Written instruction —
Could you transcribe the material below exactly, without leaving out a single line?

((

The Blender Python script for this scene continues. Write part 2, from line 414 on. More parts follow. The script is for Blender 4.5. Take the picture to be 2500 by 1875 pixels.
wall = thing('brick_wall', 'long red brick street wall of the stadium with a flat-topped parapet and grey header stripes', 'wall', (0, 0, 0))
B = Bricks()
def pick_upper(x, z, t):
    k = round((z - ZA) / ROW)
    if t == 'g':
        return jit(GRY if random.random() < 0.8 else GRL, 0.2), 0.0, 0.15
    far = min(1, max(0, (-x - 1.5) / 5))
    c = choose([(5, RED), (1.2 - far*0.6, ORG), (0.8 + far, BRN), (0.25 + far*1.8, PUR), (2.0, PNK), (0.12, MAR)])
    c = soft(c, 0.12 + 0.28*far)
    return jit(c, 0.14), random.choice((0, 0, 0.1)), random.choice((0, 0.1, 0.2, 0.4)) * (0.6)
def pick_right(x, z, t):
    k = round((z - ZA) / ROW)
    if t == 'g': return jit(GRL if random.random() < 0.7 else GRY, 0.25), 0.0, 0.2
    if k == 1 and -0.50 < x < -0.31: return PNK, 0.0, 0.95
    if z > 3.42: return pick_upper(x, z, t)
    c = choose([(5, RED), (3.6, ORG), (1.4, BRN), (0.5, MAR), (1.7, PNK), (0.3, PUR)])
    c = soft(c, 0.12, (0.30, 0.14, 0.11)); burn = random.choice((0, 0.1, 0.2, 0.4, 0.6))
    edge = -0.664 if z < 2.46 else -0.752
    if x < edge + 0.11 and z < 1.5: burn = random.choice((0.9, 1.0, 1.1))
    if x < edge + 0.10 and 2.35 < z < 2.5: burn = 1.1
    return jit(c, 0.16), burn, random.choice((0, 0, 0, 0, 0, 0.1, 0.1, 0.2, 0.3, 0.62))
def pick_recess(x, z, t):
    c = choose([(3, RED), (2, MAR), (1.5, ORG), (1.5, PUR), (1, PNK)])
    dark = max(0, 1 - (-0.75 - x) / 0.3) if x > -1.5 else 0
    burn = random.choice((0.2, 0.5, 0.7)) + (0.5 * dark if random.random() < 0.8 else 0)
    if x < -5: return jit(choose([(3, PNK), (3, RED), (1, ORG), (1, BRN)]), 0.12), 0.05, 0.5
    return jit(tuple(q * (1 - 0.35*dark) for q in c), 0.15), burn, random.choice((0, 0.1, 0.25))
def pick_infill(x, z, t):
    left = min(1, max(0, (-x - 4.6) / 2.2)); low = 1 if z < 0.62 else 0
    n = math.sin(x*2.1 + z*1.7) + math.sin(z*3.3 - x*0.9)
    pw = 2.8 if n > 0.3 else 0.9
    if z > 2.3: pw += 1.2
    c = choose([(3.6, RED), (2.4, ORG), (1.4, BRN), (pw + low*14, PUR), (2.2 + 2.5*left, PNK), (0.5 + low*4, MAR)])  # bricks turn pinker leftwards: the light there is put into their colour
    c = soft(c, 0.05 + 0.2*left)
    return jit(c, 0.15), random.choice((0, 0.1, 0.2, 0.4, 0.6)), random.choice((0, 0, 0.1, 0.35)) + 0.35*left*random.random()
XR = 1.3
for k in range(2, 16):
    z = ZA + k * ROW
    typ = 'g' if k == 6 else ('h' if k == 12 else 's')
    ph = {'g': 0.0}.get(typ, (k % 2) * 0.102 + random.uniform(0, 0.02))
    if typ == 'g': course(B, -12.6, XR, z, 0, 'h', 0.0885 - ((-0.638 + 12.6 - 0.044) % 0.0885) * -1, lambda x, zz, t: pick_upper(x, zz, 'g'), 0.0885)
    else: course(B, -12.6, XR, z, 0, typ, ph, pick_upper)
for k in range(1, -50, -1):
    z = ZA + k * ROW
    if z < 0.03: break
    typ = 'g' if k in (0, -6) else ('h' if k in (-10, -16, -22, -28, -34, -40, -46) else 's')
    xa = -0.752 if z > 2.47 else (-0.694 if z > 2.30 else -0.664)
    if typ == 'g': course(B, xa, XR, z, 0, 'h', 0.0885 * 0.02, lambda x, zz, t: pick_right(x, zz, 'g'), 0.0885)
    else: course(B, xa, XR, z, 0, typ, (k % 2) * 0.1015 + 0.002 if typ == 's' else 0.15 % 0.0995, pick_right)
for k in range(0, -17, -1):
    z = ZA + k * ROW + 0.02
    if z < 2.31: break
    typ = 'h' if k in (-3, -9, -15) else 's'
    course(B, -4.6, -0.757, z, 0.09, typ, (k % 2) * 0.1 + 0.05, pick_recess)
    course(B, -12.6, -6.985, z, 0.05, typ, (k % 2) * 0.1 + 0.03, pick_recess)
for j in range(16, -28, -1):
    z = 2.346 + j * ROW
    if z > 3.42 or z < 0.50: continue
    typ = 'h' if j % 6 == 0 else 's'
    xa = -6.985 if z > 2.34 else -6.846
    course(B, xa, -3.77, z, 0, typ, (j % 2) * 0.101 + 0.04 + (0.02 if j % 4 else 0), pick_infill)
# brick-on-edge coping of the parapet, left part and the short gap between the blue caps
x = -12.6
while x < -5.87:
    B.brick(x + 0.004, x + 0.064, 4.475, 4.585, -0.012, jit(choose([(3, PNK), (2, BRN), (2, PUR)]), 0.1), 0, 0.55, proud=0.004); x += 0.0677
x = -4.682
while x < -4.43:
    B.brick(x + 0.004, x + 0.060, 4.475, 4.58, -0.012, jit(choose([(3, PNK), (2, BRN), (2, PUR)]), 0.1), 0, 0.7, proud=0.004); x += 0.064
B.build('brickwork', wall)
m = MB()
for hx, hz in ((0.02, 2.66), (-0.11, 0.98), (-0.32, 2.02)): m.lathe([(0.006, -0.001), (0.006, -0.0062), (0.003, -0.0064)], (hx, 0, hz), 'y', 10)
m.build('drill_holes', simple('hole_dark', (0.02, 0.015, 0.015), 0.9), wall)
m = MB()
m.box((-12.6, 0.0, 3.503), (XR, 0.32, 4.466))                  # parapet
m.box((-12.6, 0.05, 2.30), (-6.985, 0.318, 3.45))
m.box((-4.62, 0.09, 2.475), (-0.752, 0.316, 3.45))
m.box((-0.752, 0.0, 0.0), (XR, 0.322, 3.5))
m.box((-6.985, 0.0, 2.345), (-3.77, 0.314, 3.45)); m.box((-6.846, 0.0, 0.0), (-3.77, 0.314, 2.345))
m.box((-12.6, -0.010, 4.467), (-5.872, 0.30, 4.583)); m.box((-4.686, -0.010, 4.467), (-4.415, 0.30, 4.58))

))

The solution —
The Blender Python script for this scene continues. Write part 2, from line 414 on. More parts follow. The script is for Blender 4.5. Take the picture to be 2500 by 1875 pixels.
wall = thing('brick_wall', 'long red brick street wall of the stadium with a flat-topped parapet and grey header stripes', 'wall', (0, 0, 0))
B = Bricks()
def pick_upper(x, z, t):
    k = round((z - ZA) / ROW)
    if t == 'g':
        return jit(GRY if random.random() < 0.8 else GRL, 0.2), 0.0, 0.15
    far = min(1, max(0, (-x - 1.5) / 5))
    c = choose([(5, RED), (1.2 - far*0.6, ORG), (0.8 + far, BRN), (0.25 + far*1.8, PUR), (2.0, PNK), (0.12, MAR)])
    c = soft(c, 0.12 + 0.28*far)
    return jit(c, 0.14), random.choice((0, 0, 0.1)), random.choice((0, 0.1, 0.2, 0.4)) * (0.6)
def pick_right(x, z, t):
    k = round((z - ZA) / ROW)
    if t == 'g': return jit(GRL if random.random() < 0.7 else GRY, 0.25), 0.0, 0.2
    if k == 1 and -0.50 < x < -0.31: return PNK, 0.0, 0.95
    if z > 3.42: return pick_upper(x, z, t)
    c = choose([(5, RED), (3.6, ORG), (1.4, BRN), (0.5, MAR), (1.7, PNK), (0.3, PUR)])
    c = soft(c, 0.12, (0.30, 0.14, 0.11)); burn = random.choice((0, 0.1, 0.2, 0.4, 0.6))
    edge = -0.664 if z < 2.46 else -0.752
    if x < edge + 0.11 and z < 1.5: burn = random.choice((0.9, 1.0, 1.1))
    if x < edge + 0.10 and 2.35 < z < 2.5: burn = 1.1
    return jit(c, 0.16), burn, random.choice((0, 0, 0, 0, 0, 0.1, 0.1, 0.2, 0.3, 0.62))
def pick_recess(x, z, t):
    c = choose([(3, RED), (2, MAR), (1.5, ORG), (1.5, PUR), (1, PNK)])
    dark = max(0, 1 - (-0.75 - x) / 0.3) if x > -1.5 else 0
    burn = random.choice((0.2, 0.5, 0.7)) + (0.5 * dark if random.random() < 0.8 else 0)
    if x < -5: return jit(choose([(3, PNK), (3, RED), (1, ORG), (1, BRN)]), 0.12), 0.05, 0.5
    return jit(tuple(q * (1 - 0.35*dark) for q in c), 0.15), burn, random.choice((0, 0.1, 0.25))
def pick_infill(x, z, t):
    left = min(1, max(0, (-x - 4.6) / 2.2)); low = 1 if z < 0.62 else 0
    n = math.sin(x*2.1 + z*1.7) + math.sin(z*3.3 - x*0.9)
    pw = 2.8 if n > 0.3 else 0.9
    if z > 2.3: pw += 1.2
    c = choose([(3.6, RED), (2.4, ORG), (1.4, BRN), (pw + low*14, PUR), (2.2 + 2.5*left, PNK), (0.5 + low*4, MAR)])  # bricks turn pinker leftwards: the light there is put into their colour
    c = soft(c, 0.05 + 0.2*left)
    return jit(c, 0.15), random.choice((0, 0.1, 0.2, 0.4, 0.6)), random.choice((0, 0, 0.1, 0.35)) + 0.35*left*random.random()
XR = 1.3
for k in range(2, 16):
    z = ZA + k * ROW
    typ = 'g' if k == 6 else ('h' if k == 12 else 's')
    ph = {'g': 0.0}.get(typ, (k % 2) * 0.102 + random.uniform(0, 0.02))
    if typ == 'g': course(B, -12.6, XR, z, 0, 'h', 0.0885 - ((-0.638 + 12.6 - 0.044) % 0.0885) * -1, lambda x, zz, t: pick_upper(x, zz, 'g'), 0.0885)
    else: course(B, -12.6, XR, z, 0, typ, ph, pick_upper)
for k in range(1, -50, -1):
    z = ZA + k * ROW
    if z < 0.03: break
    typ = 'g' if k in (0, -6) else ('h' if k in (-10, -16, -22, -28, -34, -40, -46) else 's')
    xa = -0.752 if z > 2.47 else (-0.694 if z > 2.30 else -0.664)
    if typ == 'g': course(B, xa, XR, z, 0, 'h', 0.0885 * 0.02, lambda x, zz, t: pick_right(x, zz, 'g'), 0.0885)
    else: course(B, xa, XR, z, 0, typ, (k % 2) * 0.1015 + 0.002 if typ == 's' else 0.15 % 0.0995, pick_right)
for k in range(0, -17, -1):
    z = ZA + k * ROW + 0.02
    if z < 2.31: break
    typ = 'h' if k in (-3, -9, -15) else 's'
    course(B, -4.6, -0.757, z, 0.09, typ, (k % 2) * 0.1 + 0.05, pick_recess)
    course(B, -12.6, -6.985, z, 0.05, typ, (k % 2) * 0.1 + 0.03, pick_recess)
for j in range(16, -28, -1):
    z = 2.346 + j * ROW
    if z > 3.42 or z < 0.50: continue
    typ = 'h' if j % 6 == 0 else 's'
    xa = -6.985 if z > 2.34 else -6.846
    course(B, xa, -3.77, z, 0, typ, (j % 2) * 0.101 + 0.04 + (0.02 if j % 4 else 0), pick_infill)
# brick-on-edge coping of the parapet, left part and the short gap between the blue caps
x = -12.6
while x < -5.87:
    B.brick(x + 0.004, x + 0.064, 4.475, 4.585, -0.012, jit(choose([(3, PNK), (2, BRN), (2, PUR)]), 0.1), 0, 0.55, proud=0.004); x += 0.0677
x = -4.682
while x < -4.43:
    B.brick(x + 0.004, x + 0.060, 4.475, 4.58, -0.012, jit(choose([(3, PNK), (2, BRN), (2, PUR)]), 0.1), 0, 0.7, proud=0.004); x += 0.064
B.build('brickwork', wall)
m = MB()
for hx, hz in ((0.02, 2.66), (-0.11, 0.98), (-0.32, 2.02)): m.lathe([(0.006, -0.001), (0.006, -0.0062), (0.003, -0.0064)], (hx, 0, hz), 'y', 10)
m.build('drill_holes', simple('hole_dark', (0.02, 0.015, 0.015), 0.9), wall)
m = MB()
m.box((-12.6, 0.0, 3.503), (XR, 0.32, 4.466))                  # parapet
m.box((-12.6, 0.05, 2.30), (-6.985, 0.318, 3.45))
m.box((-4.62, 0.09, 2.475), (-0.752, 0.316, 3.45))
m.box((-0.752, 0.0, 0.0), (XR, 0.322, 3.5))
m.box((-6.985, 0.0, 2.345), (-3.77, 0.314, 3.45)); m.box((-6.846, 0.0, 0.0), (-3.77, 0.314, 2.345))
m.box((-12.6, -0.010, 4.467), (-5.872, 0.30, 4.583)); m.box((-4.686, -0.010, 4.467), (-4.415, 0.30, 4.58))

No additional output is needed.